Ask prospective agencies what their content cadence looks like, how they handle approvals, and what happens when a trend explodes on a Tuesday afternoon and your brand needs to respond by Wednesday morning. Speed and reliability aren't sexy, but they're what separates marketing companies that deliver from ones that just present well in pitch meetings.

Frequently Asked Questions

How much does a social media company cost?

It ranges wildly — from $1,000 a month for basic management to $20,000+ for comprehensive strategy, content production, paid media, and influencer campaigns. Most small to mid-sized businesses land somewhere between $2,000 and $7,000 monthly. The key is understanding what's included. A $1,500/month package that only covers scheduling and captions is very different from one that includes ad spend management and performance reporting.

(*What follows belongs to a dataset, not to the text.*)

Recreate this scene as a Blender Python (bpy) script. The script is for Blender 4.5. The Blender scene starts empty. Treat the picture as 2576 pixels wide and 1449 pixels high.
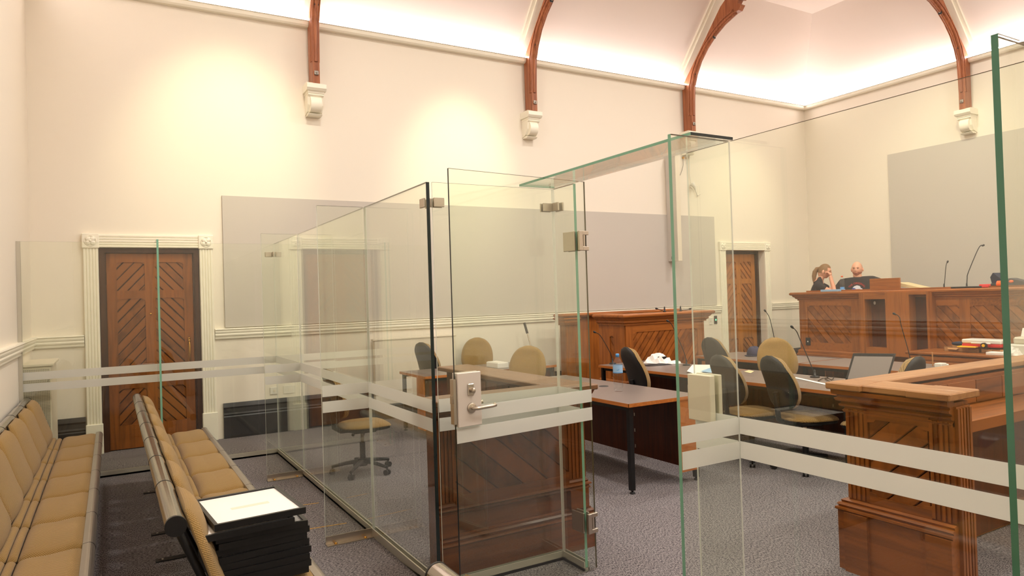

Can't I just do social media in-house instead?

You can, and many companies do. But "in-house" usually means one overwhelmed marketing coordinator trying to manage six platforms, write blog posts, run email campaigns, and somehow also film TikToks. If you have a dedicated, skilled team member who focuses only on social — great. If you're splitting attention across twelve priorities, you're probably getting mediocre results on all of them.

What's the difference between a social media company and a social media manager?

A social media manager is typically one person — either a freelancer or an in-house hire. A social media company is a team: strategists, content creators, designers, ad specialists, community managers, sometimes even videographers and data analysts. You're paying for infrastructure, not just labor.

Conclusion

A social media company isn't just someone who posts on your behalf. It's a strategic partner that should understand your audience, your platforms, your competitive landscape, and the ever-shifting algorithms that determine whether your content gets seen or buried. The best ones combine consistency with platform-specific expertise and aren't afraid to tell you hard truths about what's working and what's not.

Whether you need a pure-play social shop or a broader agency depends on where your business is and what gaps you're trying to fill. And if influencer partnerships are part of your growth plan, it's worth exploring agencies that specialize in exactly that — our breakdown of the top influencer marketing agencies is a solid place to start figuring out who's actually worth your budget.

Don't hire the first agency with a nice pitch deck. Vet them like you'd vet a business partner. Because that's exactly what they are.